At this point, Gov. Quinn has a decision to make.

Illinois Gov. Pat Quinn’s bold move back in July to withhold all legislators’ salaries until they solved the state’s unfunded pension crisis certainly looked good on paper. Few people in Illinois have confidence the state’s nearly $100 billion pension crisis, the worst in the nation, can be solved by relying on business as usual in Springfield.

Yesterday’s decision by Cook County Judge Neil H. Cohen, however, changes both the game and the potential for a timely legislative solution to the state’s pension crisis. Cohen ruled that what Quinn did is illegal, and that state lawmakers’ salaries must not be changed during the term in which they were elected. The judge’s ruling was punctuated with the decision by Illinois Comptroller Judy Baar Topinka to send money overnight directly to lawmaker’s accounts for checks they missed since the governor’s decision.

Although he has already indicated he plans to appeal the judge’s ruling, at this point it sure looks like Quinn’s move has backfired. And that he has to chart another course to find a solution.

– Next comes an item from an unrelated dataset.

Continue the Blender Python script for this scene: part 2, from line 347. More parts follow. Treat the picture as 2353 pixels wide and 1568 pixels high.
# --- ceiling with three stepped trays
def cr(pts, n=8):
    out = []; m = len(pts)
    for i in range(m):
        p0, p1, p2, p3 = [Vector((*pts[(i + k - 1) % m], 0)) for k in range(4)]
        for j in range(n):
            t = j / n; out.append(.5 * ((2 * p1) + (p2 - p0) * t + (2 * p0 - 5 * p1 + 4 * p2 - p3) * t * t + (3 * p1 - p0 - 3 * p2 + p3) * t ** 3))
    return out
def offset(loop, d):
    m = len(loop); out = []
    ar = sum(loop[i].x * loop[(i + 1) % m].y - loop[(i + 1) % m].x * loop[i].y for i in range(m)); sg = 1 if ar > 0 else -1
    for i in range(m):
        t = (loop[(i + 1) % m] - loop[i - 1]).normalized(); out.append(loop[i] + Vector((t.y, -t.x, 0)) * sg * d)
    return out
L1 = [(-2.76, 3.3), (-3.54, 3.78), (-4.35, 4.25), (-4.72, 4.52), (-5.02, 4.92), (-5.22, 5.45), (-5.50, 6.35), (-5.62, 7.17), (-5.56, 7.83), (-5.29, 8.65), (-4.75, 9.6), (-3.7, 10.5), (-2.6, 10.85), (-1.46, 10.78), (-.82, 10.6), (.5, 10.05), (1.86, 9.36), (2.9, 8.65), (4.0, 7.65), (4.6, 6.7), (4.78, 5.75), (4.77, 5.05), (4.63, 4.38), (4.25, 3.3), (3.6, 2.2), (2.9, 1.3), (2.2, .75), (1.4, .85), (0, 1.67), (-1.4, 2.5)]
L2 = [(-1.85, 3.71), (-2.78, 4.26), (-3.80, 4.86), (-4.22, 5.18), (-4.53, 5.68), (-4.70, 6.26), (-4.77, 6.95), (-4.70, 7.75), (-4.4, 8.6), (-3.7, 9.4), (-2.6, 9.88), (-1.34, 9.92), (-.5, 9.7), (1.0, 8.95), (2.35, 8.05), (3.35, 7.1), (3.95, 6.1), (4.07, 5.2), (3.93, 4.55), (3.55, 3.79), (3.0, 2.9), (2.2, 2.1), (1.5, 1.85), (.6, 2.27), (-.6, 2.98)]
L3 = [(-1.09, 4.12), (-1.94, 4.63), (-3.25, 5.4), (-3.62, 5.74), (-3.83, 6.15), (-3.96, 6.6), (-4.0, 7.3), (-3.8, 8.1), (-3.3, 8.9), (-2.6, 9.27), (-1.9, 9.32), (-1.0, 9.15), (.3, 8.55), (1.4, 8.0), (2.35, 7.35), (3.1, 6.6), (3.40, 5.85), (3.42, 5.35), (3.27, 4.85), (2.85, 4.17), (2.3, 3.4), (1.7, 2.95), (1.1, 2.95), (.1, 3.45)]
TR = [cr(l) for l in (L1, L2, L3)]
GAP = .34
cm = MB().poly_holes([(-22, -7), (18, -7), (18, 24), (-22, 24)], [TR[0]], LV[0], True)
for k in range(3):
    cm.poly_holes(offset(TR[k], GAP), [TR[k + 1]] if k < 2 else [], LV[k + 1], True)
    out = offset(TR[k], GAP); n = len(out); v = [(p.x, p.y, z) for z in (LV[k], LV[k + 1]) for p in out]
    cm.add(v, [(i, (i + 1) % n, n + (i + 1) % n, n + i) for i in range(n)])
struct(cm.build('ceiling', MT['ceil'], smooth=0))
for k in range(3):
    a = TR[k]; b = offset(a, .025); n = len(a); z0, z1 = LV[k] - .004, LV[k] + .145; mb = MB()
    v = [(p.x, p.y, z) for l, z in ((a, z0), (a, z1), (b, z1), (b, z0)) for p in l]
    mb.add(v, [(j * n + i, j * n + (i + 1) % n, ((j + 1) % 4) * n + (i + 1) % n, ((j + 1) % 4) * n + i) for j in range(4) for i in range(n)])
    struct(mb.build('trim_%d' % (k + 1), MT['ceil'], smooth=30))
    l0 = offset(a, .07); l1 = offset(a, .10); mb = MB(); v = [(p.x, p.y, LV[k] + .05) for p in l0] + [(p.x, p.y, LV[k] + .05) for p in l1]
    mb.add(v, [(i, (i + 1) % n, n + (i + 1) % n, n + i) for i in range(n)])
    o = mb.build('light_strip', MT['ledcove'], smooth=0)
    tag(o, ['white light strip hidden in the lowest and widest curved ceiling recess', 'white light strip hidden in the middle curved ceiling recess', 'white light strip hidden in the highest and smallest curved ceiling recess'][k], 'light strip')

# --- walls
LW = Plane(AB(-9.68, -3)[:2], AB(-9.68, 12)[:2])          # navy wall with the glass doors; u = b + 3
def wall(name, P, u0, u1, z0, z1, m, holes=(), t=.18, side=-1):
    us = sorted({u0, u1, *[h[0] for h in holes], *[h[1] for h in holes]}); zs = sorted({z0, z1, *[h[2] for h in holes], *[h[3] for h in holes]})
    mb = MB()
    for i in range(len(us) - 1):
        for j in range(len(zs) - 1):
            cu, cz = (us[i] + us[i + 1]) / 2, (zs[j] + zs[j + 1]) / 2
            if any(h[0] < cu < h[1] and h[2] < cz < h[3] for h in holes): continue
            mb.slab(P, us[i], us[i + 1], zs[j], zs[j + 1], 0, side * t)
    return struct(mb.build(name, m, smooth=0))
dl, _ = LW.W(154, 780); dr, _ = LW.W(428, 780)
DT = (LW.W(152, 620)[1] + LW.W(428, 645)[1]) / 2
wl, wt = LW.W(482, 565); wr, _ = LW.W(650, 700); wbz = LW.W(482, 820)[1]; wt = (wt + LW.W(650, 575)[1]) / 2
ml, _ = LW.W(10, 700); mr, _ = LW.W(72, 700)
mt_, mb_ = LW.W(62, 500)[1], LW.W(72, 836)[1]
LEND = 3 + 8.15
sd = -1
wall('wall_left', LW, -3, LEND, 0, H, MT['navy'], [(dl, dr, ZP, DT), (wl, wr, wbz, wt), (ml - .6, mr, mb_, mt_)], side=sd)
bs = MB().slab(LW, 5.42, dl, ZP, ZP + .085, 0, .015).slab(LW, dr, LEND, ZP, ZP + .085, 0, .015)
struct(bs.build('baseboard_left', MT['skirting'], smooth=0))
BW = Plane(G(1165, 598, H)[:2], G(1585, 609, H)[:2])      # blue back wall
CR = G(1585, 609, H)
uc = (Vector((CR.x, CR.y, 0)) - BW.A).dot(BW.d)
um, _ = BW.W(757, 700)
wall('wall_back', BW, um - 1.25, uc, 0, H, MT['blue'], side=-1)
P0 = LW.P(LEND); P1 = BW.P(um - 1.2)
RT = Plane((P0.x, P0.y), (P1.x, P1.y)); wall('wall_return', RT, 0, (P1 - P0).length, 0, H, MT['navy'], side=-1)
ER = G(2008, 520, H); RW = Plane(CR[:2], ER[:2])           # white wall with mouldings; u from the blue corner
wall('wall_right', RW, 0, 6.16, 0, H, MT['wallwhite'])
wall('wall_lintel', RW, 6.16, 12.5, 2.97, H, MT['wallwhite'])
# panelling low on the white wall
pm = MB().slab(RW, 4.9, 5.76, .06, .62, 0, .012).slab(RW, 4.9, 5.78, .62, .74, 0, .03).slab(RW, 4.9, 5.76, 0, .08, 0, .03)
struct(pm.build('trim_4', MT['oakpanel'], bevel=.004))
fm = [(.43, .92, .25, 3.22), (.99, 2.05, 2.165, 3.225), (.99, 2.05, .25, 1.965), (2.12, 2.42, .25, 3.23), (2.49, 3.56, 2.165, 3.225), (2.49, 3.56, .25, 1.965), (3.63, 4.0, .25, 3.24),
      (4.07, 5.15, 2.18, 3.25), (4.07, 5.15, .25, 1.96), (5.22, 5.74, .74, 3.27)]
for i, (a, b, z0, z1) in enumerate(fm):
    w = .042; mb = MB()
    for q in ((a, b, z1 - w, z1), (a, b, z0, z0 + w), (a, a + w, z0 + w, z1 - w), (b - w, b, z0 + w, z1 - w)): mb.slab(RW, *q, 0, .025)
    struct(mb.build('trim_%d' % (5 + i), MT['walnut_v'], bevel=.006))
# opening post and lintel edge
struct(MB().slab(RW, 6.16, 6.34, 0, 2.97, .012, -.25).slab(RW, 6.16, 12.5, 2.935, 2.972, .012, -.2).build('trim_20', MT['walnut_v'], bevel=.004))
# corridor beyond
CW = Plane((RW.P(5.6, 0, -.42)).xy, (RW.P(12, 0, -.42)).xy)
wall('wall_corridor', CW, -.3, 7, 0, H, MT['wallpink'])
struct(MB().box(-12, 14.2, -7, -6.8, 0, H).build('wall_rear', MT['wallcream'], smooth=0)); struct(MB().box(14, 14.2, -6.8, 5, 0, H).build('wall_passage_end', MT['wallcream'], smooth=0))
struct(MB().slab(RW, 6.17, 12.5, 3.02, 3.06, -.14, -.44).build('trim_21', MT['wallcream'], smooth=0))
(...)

For starters, those on the other side of this battle, Senate President John Cullerton (D-Chicago), House Speaker Michael Madigan (D-Chicago) and others, have already sought to change the conversation away from the tough decisions on pension reform and toward questions of constitutional separation of powers.

More important, however, is the likelihood that the battle over lawmaker’s pay is already degenerating into fodder for political talking points in the 2014 gubernatorial race. Republican hopeful Bill Brady, state senator from Bloomington, called Quinn’s move to withhold pay “dirty politics” and derided the possibility Quinn should keep the issue alive through appeal.

Others are questioning whether Quinn’s actions are motivated more by the need to further an increasingly populist stance in advance of the upcoming general election, or whether the governor really believed backing legislators into a corner was the best strategy for getting something done. In many ways, yesterday’s decisions by Cohen and Topinka have settled the matter, and any further fight is likely to remain mired in hearings and legal maneuvering for weeks or months to come.

There’s little doubt that the governor’s move back in July was designed to raise the alarm on the need to fix the worst-funded state retirement system in the nation. Every day that passes without a solution takes dollars out of not only the pockets of Illinois citizens, but also from vital state programs like education and health care.

Which means that at this point, the governor has a decision to make: whether to continue to fight to prove a point, or find another way forward on pension reform.